The concept of luck brings me to my final point. In his own Baccalaureate address, Michael Lewis, the author of Liar’s Poker and Moneyball and a man who knows a little bit about luck, advised the Princeton University class of 2012: “Don’t be deceived by life’s outcomes… life’s outcomes, while not entirely random, have a huge amount of luck baked into them. Above all, recognize that if you’ve had success, you’ve also had luck. And with luck comes obligation. You owe a debt, and not just to your gods. You owe a debt to the unlucky.”

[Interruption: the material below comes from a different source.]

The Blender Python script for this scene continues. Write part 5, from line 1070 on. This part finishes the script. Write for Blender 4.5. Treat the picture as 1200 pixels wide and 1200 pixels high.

Lewis goes on to share a story about a pair of researchers from UC Berkeley who performed a study in which they grabbed random students and divided them into teams segregated by sex—teams of three women, teams of three men. A leader for each team was arbitrarily designated, and each team was asked to solve some complicated moral problem—what to do about cheating, for example, or how to handle drug abuse on campus. Exactly thirty minutes into the problem-solving session, a researcher would enter the room with a plate of four cookies—one for each member of the team, plus one extra, just kind of hanging out. This should have been an awkward situation, but according to Lewis, with incredible consistency, the arbitrarily appointed leader of the team grabbed the fourth cookie and ate it—ate it, as he put it, with “gusto.” These leaders had done nothing special to gain their positions—they had been chosen at random, for no reason at all, thirty minutes earlier—“their status was nothing but luck,” as Lewis explained. And yet, they were left with a feeling of entitlement—this fourth cookie belonged to them, they deserved it. The moral of this story, according to Lewis? “This is how people behave when they are blind to their own luck”—when they believe they deserve to profit arbitrarily—at the expense of those around them, to be sure, but more chillingly, at the expense of invisible and untold others.

And why is this relevant to you? Because like it or not, you are among the lucky few. To only slightly paraphrase Lewis, you are “lucky in your parents, lucky in your country, lucky that a place like [Berkeley] exists that can take in lucky people, introduce them to other lucky people, and increase their chances of becoming even luckier.” You are “lucky that you live in the richest society the world has ever seen, at a time when no one expects you to sacrifice your personal interest to anything larger than yourself.” Already, you’ve been faced with the chance to take the extra cookie many times, and inevitably, you will be faced with that chance again, and again, and again. Don’t be that person who mindlessly believes that all the cookies by divine right belong to her. Now more than ever you are constantly being bombarded by the message that it’s all about you—that the definition of your success is the gratification of your needs and your desires no matter how limitless those desires may be. And believe me, desire is limitless. If you define success in this way, you will never truly feel successful because you will always want more. Furthermore, if you define success in this way, it could enable you to pursue personal gain while causing the suffering of others—people you’ve never even met, whose existence you probably aren’t even aware of. Use these next four years as an opportunity to educate yourself about the national and global problems that need solving NOW—perhaps you’ll find a way to combine your personal success with the development of a solution to one of them. To truly make a positive difference in the world, you must find a way to share your luck in whatever way you can.